Module execution

Each Starlark file defines a module, which is a mapping from the names of global variables to their values. When a Starlark file is executed, whether directly by the application or indirectly through a load statement, a new Starlark thread is created, and this thread executes all the top-level statements in the file. Because if-statements and for-loops cannot appear outside of a function, control flows from top to bottom.

If execution reaches the end of the file, module initialization is successful. At that point, the value of each of the module’s global variables is frozen, rendering subsequent mutation impossible. The module is then ready for use by another Starlark thread, such as one executing a load statement. Such threads may access values or call functions defined in the loaded module.

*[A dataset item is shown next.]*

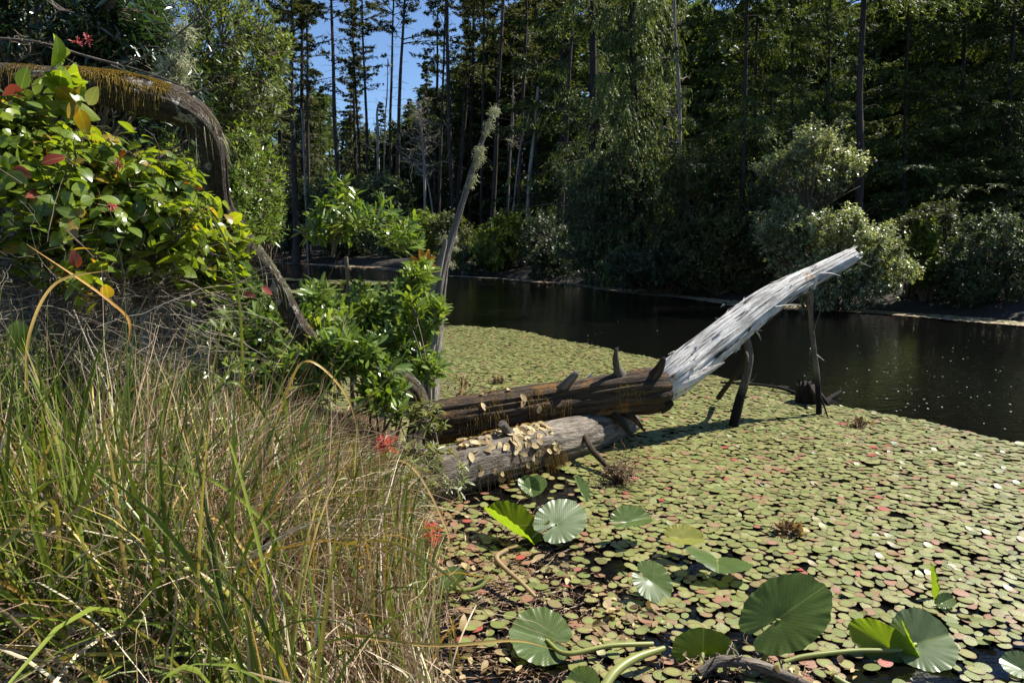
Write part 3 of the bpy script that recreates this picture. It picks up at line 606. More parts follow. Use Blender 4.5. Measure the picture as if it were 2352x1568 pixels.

A Starlark thread may carry state on behalf of the application into which it is embedded, and application-defined functions may behave differently depending on this thread state. Because module initialization always occurs in a new thread, thread state is never carried from a higher-level module into a lower-level one. The initialization behavior of a module is thus independent of whichever module triggered its initialization.

If a Starlark thread encounters an error, execution stops and the error is reported to the application, along with a backtrace showing the stack of active function calls at the time of the error. If an error occurs during initialization of a Starlark module, any active load statements waiting for initialization of the module also fail.

Starlark provides no mechanism by which errors can be handled within the language.